Les Inrockuptibles

Calexico And Iron & Wine

Years To Burn City Slang/PIAS L’osmose entre deux grandes signatures country et folk fait miroiter les routes mythiques de l’Amérique.

- Rémi Boiteux

DE “I’M NOT THERE” (2017), MAGNIFIQUE PORTRAIT DIFFRACTÉ DE BOB DYLAN PAR TODD HAYNES, la plus fascinante facette est sans doute celle, incarnée par Richard Gere, qui voit Calexico apparaître en groupe de bal fantomatiq­ue jouant pour un monde des limbes (celui des Basement Tapes ou de John Wesley Harding), où les breloques cabossées du grand songbook américain défilent comme dans un vide-grenier doucement apocalypti­que.
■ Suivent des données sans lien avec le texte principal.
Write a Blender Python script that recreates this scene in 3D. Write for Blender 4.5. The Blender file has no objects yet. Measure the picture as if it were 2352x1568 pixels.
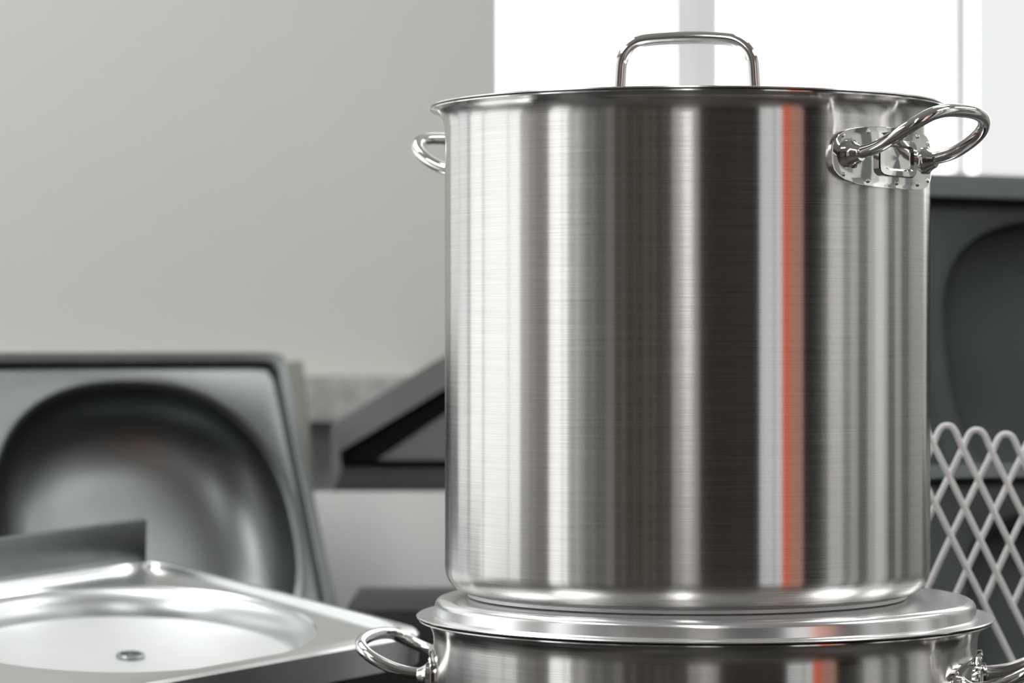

Ce songbook, Sam Beam, l’homme d’Iron & Wine, a contribué à le prolonger à travers les plus grandes réussites (idéalement, Kiss Each Other Clean en 2011) de son erratique carrière. Sur Years To Burn, parachevan­t la collaborat­ion entamée sur le maxi

In the Reins (2005) puis poursuivie sporadique­ment, il signe l’essentiel des textes et des compositio­ns. Mais plus qu’un backing band de luxe, Calexico atteint ici la classe à la fois céleste et terreuse de CSNY ou The Band. Et semble en lévitation sur The Bitter Suite, pièce en trois mouvements sur des rails rouillés, admirable clocher de cette chapelle dédiée à l’Americana burinée et cuivrée.
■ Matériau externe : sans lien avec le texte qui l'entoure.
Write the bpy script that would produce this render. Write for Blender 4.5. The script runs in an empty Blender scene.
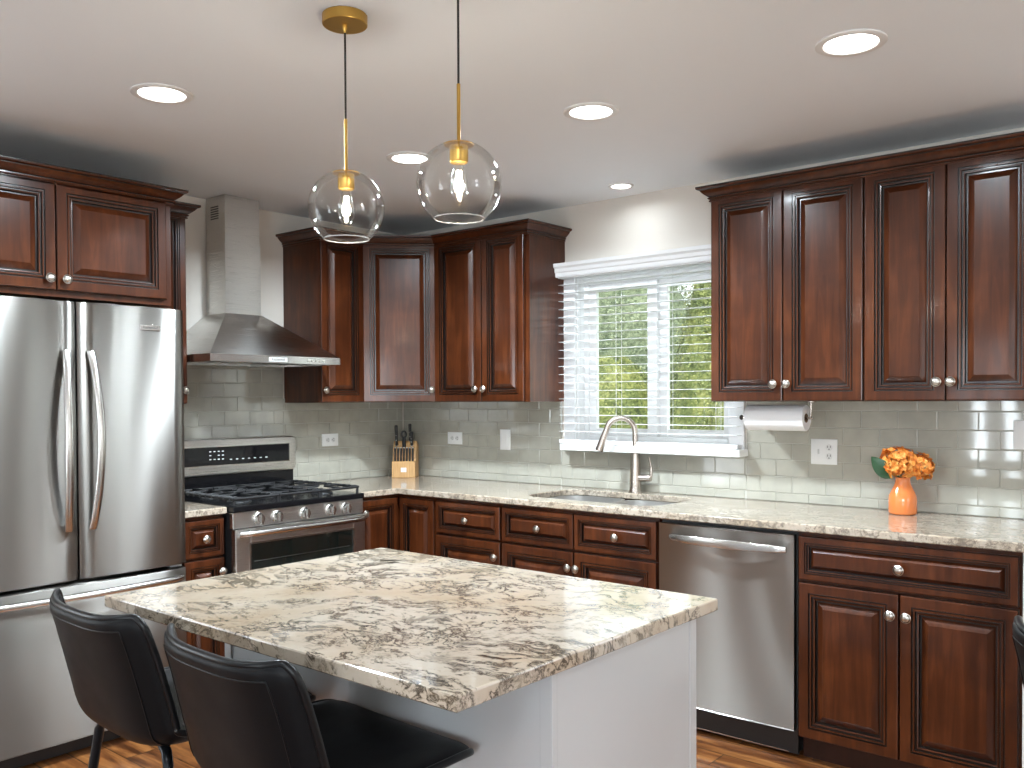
import bpy, bmesh, math, random
from mathutils import Vector, Matrix
random.seed(7)
C = bpy.context.scene.collection
SC = bpy.context.scene
V = Vector
X, Y, Z = V((1, 0, 0)), V((0, 1, 0)), V((0, 0, 1))

# ------------------------------------------------------------------ camera
cam_d = bpy.data.cameras.new('camera'); cam = bpy.data.objects.new('camera', cam_d); C.objects.link(cam)
YAW, PITCH, ROLL = 0.6961, -0.0178, -0.0049
s_, c_ = math.sin(YAW), math.cos(YAW)
hf, hr = V((-s_, c_, 0)), V((c_, s_, 0))
fw = hf * math.cos(PITCH) + Z * math.sin(PITCH)
up0 = -hf * math.sin(PITCH) + Z * math.cos(PITCH)
rt = hr * math.cos(ROLL) + up0 * math.sin(ROLL)
up = -hr * math.sin(ROLL) + up0 * math.cos(ROLL)
M = Matrix((rt, up, -fw)).transposed().to_4x4()
M.translation = V((4.2039, -3.9486, 1.3944))
cam.matrix_world = M
cam_d.sensor_width = 36; cam_d.lens = 898.57 * 36 / 1024
cam_d.shift_y = 30.33 / 1024
cam_d.clip_start = 0.05
SC.camera = cam

# ------------------------------------------------------------------ world, exposure
SC.view_settings.view_transform = 'Standard'
SC.view_settings.look = 'None'
SC.view_settings.exposure = 0.62
SC.view_settings.gamma = 1.0
SC.view_settings.use_curve_mapping = False
SC.cycles.use_denoising = True
SC.cycles.max_bounces = 10
SC.cycles.transparent_max_bounces = 24
SC.cycles.caustics_reflective = False
SC.cycles.caustics_refractive = False
SC.cycles.sample_clamp_indirect = 6
w = bpy.data.worlds.new('sky'); SC.world = w; w.use_nodes = True
wn = w.node_tree.nodes; wl = w.node_tree.links
bg = wn['Background']
sky = wn.new('ShaderNodeTexSky'); sky.sky_type = 'HOSEK_WILKIE'; sky.turbidity = 4
sky.sun_direction = V((0.45, -0.4, 0.8)).normalized()
haze = wn.new('ShaderNodeMix'); haze.data_type = 'RGBA'; haze.inputs[0].default_value = .6
haze.inputs[7].default_value = (1, 1, 1, 1)
wl.new(sky.outputs[0], haze.inputs[6]); wl.new(haze.outputs[2], bg.inputs[0]); bg.inputs[1].default_value = 3.3

def light(name, kind, loc, energy, color=(1, 1, 1), size=0.1, size_y=None, look=None, spread=None, shape=None):
    d = bpy.data.lights.new(name, kind); o = bpy.data.objects.new(name, d); C.objects.link(o)
    d.energy = energy; d.color = color; o.location = loc
    if kind == 'AREA':
        d.shape = shape or ('RECTANGLE' if size_y else 'SQUARE'); d.size = size
        if size_y: d.size_y = size_y
        if spread: d.spread = spread
    elif kind == 'POINT': d.shadow_soft_size = size
    elif kind == 'SUN': d.angle = math.radians(1.5)
    if look is not None:
        o.rotation_euler = V(look).to_track_quat('-Z', 'Y').to_euler()
    return o

light('sun', 'SUN', (0, 0, 10), 3.4, (1, .93, .8), look=(-0.45, 0.4, -0.8))
DAY = (.82, .94, 1.03)
# daylight through the other windows of the room (openings are built below)
light('daylight_patio', 'AREA', (5.45, 0.16, 1.1), 6, DAY, 1.35, 1.9, look=(0, -1, .35))
light('daylight_east', 'AREA', (6.76, -2.4, 1.45), 3.5, DAY, 1.9, 1.3, look=(-1, 0, .3))
light('daylight_back', 'AREA', (5.5, -7.16, 1.5), 80, DAY, 1.9, 1.25, look=(0, 1, .15))
light('daylight_french', 'AREA', (1.95, -7.16, 1.1), 38, DAY, .6, 1.9, look=(0, 1, .3))
light('daylight_west', 'AREA', (-.16, -4.45, 1.45), 15, DAY, 1.05, 1.9, look=(1, 0, .2))

# ------------------------------------------------------------------ materials
def mat(name, col=(.5, .5, .5), rough=.5, metal=0, coat=0, coat_rough=.1, spec=.5, **kw):
    m = bpy.data.materials.new(name); m.use_nodes = True
    b = m.node_tree.nodes['Principled BSDF']
    b.inputs['Base Color'].default_value = (*col, 1); b.inputs['Roughness'].default_value = rough
    b.inputs['Metallic'].default_value = metal; b.inputs['Coat Weight'].default_value = coat
    b.inputs['Coat Roughness'].default_value = coat_rough; b.inputs['Specular IOR Level'].default_value = spec
    for k, v in kw.items(): b.inputs[k].default_value = v
    return m
def N(m, t, **kw):
    n = m.node_tree.nodes.new(t)
    for k, v in kw.items(): setattr(n, k, v)
    return n
def L(m, a, b): m.node_tree.links.new(a, b)
def ramp(m, fac, stops, interp='LINEAR'):
    r = N(m, 'ShaderNodeValToRGB'); r.color_ramp.interpolation = interp
    e = r.color_ramp.elements
    while len(e) < len(stops): e.new(.5)
    for i, (p, c) in enumerate(stops):
        e[i].position = p; e[i].color = (*c, 1) if len(c) == 3 else c
    L(m, fac, r.inputs[0]); return r.outputs[0]
def coords(m, scale=(1, 1, 1), rot=(0, 0, 0), src='Object'):
    tc = N(m, 'ShaderNodeTexCoord'); mp = N(m, 'ShaderNodeMapping')
    mp.inputs['Scale'].default_value = scale; mp.inputs['Rotation'].default_value = rot
    L(m, tc.outputs[src], mp.inputs[0]); return mp.outputs[0]
def noise(m, vec, scale, detail=4, rough=.55, dist=0):
    n = N(m, 'ShaderNodeTexNoise'); n.inputs['Scale'].default_value = scale
    n.inputs['Detail'].default_value = detail; n.inputs['Roughness'].default_value = rough
    n.inputs['Distortion'].default_value = dist
    L(m, vec, n.inputs['Vector']); return n.outputs['Fac']
def mathn(m, op, a, b=None, clamp=False):
    n = N(m, 'ShaderNodeMath', operation=op); n.use_clamp = clamp
    for i, x in enumerate((a, b)):
        if x is None: continue
        if isinstance(x, (int, float)): n.inputs[i].default_value = x
        else: L(m, x, n.inputs[i])
    return n.outputs[0]
def mixc(m, fac, a, b):
    n = N(m, 'ShaderNodeMix', data_type='RGBA')
    for k, x in ((0, fac), (6, a), (7, b)):
        if isinstance(x, (int, float)): n.inputs[k].default_value = x
        elif isinstance(x, tuple): n.inputs[k].default_value = (*x, 1)
        else: L(m, x, n.inputs[k])
    return n.outputs[2]
def bsdf(m): return m.node_tree.nodes['Principled BSDF']
def bump(m, h, strength=.1, dist=.01):
    b = N(m, 'ShaderNodeBump'); b.inputs['Strength'].default_value = strength; b.inputs['Distance'].default_value = dist
    L(m, h, b.inputs['Height']); L(m, b.outputs[0], bsdf(m).inputs['Normal'])

def wood_mat(name, c0, c1, c2, rough=.3, scale=(14, 14, 1.3)):
    m = mat(name, c1, rough, coat=.22, coat_rough=.10, spec=.25)
    v = coords(m, scale)
    n1 = noise(m, v, 2.2, 6, .6, .6); n2 = noise(m, coords(m, (1, 1, 1)), 4.5, 3, .5, .3)
    f = mathn(m, 'ADD', mathn(m, 'MULTIPLY', n1, .55), mathn(m, 'MULTIPLY', n2, .45))
    L(m, ramp(m, f, [(.33, c0), (.5, c1), (.68, c2)]), bsdf(m).inputs['Base Color'])
    bump(m, n1, .03, .002)
    return m
CHERRY = wood_mat('cherry_wood', (.026, .0062, .0020), (.058, .0148, .0044), (.108, .0300, .0092), .28)
GLAZE = mat('dark_glaze', (.006, .003, .002), .3, coat=.3)
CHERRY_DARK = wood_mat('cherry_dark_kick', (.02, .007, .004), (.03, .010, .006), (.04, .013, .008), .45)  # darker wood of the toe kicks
NICKEL = mat('satin_nickel', (.56, .53, .48), .28, 1)
KNOBDARK = mat('knob_groove', (.10, .09, .08), .4, 1)

def steel_mat(name, col=(.62, .60, .57), rough=.24, sc=(3, 3, 120), wav=.0, aniso=.75, rot=.0):
    m = mat(name, col, rough, 1)
    v = coords(m, sc); n = noise(m, v, 3, 3, .6)
    L(m, mathn(m, 'ADD', mathn(m, 'MULTIPLY', n, .05), rough - .025), bsdf(m).inputs['Roughness'])
    bsdf(m).inputs['Anisotropic'].default_value = aniso
    bsdf(m).inputs['Anisotropic Rotation'].default_value = rot
    tg = N(m, 'ShaderNodeTangent'); tg.direction_type = 'RADIAL'; tg.axis = 'Z'; L(m, tg.outputs[0], bsdf(m).inputs['Tangent'])
    if wav:
        n2 = noise(m, coords(m, (5.5, 5.5, .45)), 1.0, 2, .5, .4)
        bump(m, n2, wav, .02)
    return m
ROT = 0.25
STEEL = steel_mat('brushed_steel', (.58, .565, .54), aniso=.2)
STEEL_DOOR = steel_mat('appliance_steel', (.235, .224, .208), .34, (2, 2, 300), .12, 1.0, ROT)
STEEL_DW = steel_mat('dishwasher_steel', (.30, .288, .268), .36, (2, 2, 300), .12, 1.0, ROT)
STEEL_H = steel_mat('hood_steel', (.60, .585, .56), .28, (2, 2, 300), .03, .7, ROT)
STEEL_SINK = steel_mat('sink_steel', (.62, .61, .59), .42, aniso=0)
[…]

Le songwritin­g de Joey Burns n’est pas en reste et nous offre dans Midnight Sun une révélation : “Les oiseaux ont, dans leurs yeux, des chansons et la carte des mondes inconnus”, écrit-il. Si cartograph­ie il y a, c’est celle des routes foulées par les hoboes sans âge. Sam Beam, Joey Burns, John Convertino et consorts puisent dans le même cabinet de curiosités où s’est servi le Dylan des théogonies païennes. Parfaites, la mélodie et les harmonies de What Heaven’s Left ou de Father Mountain nous donnent foi en ce projet qui réveille une country liquoreuse et une soul blanche (voire un soft-rock middle of the road, mais qu’importe quand la route est belle), dont Kris Kristoffer­son serait le héraut.

Rien de neuf certes, mais Years To Burn brûle d’un conservati­sme suffisamme­nt contreband­ier pour qu’on y adhère sans retenue. Et qu’on suive ses notes ailées et ses plumes dorées à travers les plus beaux chemins de traverse d’une Amérique éternelle.